▶ [What is needed]
Repeat exactly the lines of the listing below, please, starting with the first and ending with the line containing "COL = sc.collection"; leave out the rest.

▶ [Raw data]
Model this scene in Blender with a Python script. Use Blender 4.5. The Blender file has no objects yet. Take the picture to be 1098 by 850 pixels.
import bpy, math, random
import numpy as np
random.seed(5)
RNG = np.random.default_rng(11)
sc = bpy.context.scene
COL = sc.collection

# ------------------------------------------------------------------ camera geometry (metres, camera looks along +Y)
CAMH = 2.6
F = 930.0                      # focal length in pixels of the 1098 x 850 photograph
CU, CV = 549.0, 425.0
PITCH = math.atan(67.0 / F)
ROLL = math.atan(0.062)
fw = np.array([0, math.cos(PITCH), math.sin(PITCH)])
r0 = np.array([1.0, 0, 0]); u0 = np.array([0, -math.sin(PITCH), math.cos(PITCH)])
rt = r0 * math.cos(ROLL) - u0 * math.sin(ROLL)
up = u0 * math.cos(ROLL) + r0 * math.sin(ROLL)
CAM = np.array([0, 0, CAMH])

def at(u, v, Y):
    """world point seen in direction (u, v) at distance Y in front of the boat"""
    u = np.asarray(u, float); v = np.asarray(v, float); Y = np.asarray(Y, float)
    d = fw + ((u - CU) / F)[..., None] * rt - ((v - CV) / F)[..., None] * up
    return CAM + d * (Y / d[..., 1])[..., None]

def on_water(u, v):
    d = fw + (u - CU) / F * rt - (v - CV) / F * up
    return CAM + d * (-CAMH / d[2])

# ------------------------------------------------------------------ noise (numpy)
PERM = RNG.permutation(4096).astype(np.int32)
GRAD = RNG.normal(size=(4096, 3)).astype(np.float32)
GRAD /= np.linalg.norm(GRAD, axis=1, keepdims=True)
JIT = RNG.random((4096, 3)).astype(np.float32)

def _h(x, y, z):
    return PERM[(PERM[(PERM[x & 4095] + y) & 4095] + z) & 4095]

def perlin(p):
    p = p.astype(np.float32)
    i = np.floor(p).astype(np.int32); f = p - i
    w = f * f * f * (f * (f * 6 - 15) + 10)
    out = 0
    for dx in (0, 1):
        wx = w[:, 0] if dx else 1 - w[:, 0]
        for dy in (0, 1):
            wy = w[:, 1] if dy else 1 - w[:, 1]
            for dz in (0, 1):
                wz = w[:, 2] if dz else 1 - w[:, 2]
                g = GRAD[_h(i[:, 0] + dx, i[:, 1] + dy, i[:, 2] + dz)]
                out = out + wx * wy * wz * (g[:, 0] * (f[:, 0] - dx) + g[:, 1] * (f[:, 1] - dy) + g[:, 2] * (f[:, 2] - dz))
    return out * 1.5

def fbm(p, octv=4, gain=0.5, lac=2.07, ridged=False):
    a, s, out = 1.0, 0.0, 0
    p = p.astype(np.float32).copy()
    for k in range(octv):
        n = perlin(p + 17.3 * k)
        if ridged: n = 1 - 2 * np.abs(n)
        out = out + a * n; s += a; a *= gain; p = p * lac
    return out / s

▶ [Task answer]
Model this scene in Blender with a Python script. Use Blender 4.5. The Blender file has no objects yet. Take the picture to be 1098 by 850 pixels.
import bpy, math, random
import numpy as np
random.seed(5)
RNG = np.random.default_rng(11)
sc = bpy.context.scene
COL = sc.collection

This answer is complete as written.